>>>>

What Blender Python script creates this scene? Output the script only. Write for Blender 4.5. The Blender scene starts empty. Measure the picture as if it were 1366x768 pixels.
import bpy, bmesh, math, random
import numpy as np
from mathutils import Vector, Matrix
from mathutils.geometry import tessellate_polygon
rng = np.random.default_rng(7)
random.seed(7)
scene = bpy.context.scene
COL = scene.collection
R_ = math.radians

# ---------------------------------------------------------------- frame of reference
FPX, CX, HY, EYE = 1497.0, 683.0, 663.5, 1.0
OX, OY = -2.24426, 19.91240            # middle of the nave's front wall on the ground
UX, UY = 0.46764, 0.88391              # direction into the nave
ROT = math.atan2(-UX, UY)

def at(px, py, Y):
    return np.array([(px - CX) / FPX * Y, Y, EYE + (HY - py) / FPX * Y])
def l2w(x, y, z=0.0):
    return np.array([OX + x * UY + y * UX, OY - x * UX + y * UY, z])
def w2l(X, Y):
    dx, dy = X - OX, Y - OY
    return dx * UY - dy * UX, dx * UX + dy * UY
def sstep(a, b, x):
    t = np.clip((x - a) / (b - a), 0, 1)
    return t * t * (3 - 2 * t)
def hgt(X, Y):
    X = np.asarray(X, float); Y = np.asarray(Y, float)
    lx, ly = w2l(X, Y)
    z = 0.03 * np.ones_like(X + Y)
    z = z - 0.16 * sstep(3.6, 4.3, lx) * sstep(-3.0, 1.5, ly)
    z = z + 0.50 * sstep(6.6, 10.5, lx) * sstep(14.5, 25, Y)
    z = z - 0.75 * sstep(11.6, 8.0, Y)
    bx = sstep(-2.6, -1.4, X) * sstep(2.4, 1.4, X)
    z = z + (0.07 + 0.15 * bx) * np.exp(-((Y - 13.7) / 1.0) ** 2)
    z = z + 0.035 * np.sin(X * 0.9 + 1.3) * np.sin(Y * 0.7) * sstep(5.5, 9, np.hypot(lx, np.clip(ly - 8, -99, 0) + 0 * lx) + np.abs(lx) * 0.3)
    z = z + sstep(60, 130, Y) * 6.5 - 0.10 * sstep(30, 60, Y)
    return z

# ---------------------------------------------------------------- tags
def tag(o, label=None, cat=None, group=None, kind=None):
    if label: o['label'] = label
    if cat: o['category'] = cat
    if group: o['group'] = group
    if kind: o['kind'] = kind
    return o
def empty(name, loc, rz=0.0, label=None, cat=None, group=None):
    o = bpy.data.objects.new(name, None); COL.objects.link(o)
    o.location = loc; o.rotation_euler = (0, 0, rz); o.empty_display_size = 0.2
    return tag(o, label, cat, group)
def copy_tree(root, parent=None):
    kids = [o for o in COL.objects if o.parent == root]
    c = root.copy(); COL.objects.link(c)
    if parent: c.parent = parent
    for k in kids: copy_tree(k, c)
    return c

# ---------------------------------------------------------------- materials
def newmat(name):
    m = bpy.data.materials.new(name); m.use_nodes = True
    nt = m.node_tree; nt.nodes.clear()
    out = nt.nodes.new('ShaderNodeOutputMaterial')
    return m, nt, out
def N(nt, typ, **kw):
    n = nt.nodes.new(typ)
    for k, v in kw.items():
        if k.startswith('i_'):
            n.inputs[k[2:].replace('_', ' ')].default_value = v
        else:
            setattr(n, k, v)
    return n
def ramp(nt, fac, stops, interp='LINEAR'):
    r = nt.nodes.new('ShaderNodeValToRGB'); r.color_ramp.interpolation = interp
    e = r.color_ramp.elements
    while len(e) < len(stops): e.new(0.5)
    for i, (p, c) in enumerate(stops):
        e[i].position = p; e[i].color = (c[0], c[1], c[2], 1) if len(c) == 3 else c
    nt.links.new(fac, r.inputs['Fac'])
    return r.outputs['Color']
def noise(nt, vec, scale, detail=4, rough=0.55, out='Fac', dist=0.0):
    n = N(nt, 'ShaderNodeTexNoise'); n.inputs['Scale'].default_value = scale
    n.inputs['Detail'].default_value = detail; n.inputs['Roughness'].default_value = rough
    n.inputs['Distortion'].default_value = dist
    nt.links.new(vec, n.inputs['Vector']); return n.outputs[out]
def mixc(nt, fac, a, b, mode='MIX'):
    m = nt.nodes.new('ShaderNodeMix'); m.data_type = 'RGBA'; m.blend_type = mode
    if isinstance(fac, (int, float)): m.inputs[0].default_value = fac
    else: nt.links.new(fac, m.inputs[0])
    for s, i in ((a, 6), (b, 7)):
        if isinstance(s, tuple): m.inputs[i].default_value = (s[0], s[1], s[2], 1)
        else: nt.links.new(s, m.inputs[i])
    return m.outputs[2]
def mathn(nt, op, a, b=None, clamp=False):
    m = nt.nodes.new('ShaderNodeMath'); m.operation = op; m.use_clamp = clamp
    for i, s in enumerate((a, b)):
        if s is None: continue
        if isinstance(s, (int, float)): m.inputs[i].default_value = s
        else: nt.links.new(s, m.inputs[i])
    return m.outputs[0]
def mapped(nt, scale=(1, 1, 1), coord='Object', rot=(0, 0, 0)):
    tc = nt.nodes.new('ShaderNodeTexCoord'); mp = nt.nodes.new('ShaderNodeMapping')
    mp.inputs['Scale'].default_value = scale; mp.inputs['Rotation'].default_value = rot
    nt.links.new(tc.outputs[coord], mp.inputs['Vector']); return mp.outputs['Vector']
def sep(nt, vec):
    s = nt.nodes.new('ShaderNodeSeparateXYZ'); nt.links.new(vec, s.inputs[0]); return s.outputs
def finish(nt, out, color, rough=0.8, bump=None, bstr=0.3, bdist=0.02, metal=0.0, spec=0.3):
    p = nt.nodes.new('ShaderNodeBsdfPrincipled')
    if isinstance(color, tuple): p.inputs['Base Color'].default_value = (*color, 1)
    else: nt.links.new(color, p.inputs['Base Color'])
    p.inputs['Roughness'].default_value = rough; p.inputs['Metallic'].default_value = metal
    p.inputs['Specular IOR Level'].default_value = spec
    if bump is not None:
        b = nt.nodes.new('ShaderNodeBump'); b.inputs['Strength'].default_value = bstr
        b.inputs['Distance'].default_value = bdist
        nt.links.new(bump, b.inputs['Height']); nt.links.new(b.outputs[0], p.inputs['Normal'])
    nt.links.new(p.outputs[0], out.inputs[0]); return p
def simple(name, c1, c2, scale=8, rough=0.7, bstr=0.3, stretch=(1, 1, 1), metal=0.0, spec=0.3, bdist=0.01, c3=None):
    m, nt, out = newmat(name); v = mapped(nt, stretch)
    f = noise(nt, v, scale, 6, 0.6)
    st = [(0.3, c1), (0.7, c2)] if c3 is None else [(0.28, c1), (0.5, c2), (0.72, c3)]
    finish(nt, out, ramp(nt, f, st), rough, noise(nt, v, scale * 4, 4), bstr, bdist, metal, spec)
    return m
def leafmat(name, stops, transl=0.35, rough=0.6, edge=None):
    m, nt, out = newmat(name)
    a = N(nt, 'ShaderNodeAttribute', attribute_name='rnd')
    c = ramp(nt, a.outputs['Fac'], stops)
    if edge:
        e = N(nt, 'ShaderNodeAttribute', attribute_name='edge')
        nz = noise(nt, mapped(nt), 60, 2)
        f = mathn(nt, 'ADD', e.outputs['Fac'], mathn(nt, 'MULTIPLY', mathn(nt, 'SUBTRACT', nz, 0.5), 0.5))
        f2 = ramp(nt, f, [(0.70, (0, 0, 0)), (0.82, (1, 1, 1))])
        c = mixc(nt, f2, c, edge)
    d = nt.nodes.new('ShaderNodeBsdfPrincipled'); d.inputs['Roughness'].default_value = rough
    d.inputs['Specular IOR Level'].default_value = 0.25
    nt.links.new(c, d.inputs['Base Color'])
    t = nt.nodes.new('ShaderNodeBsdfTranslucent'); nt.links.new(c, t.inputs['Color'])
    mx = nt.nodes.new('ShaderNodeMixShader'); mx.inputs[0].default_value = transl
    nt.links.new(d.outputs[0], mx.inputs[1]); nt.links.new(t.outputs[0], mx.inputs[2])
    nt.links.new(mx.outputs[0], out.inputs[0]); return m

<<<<

▸ **Task instructions**
Your output must be the lines of the material above, from the first through the line that contains "R_ = math.radians", copied exactly. Include both endpoints and nothing else.

▸ **Answer in full**
What Blender Python script creates this scene? Output the script only. Write for Blender 4.5. The Blender scene starts empty. Measure the picture as if it were 1366x768 pixels.
import bpy, bmesh, math, random
import numpy as np
from mathutils import Vector, Matrix
from mathutils.geometry import tessellate_polygon
rng = np.random.default_rng(7)
random.seed(7)
scene = bpy.context.scene
COL = scene.collection
R_ = math.radians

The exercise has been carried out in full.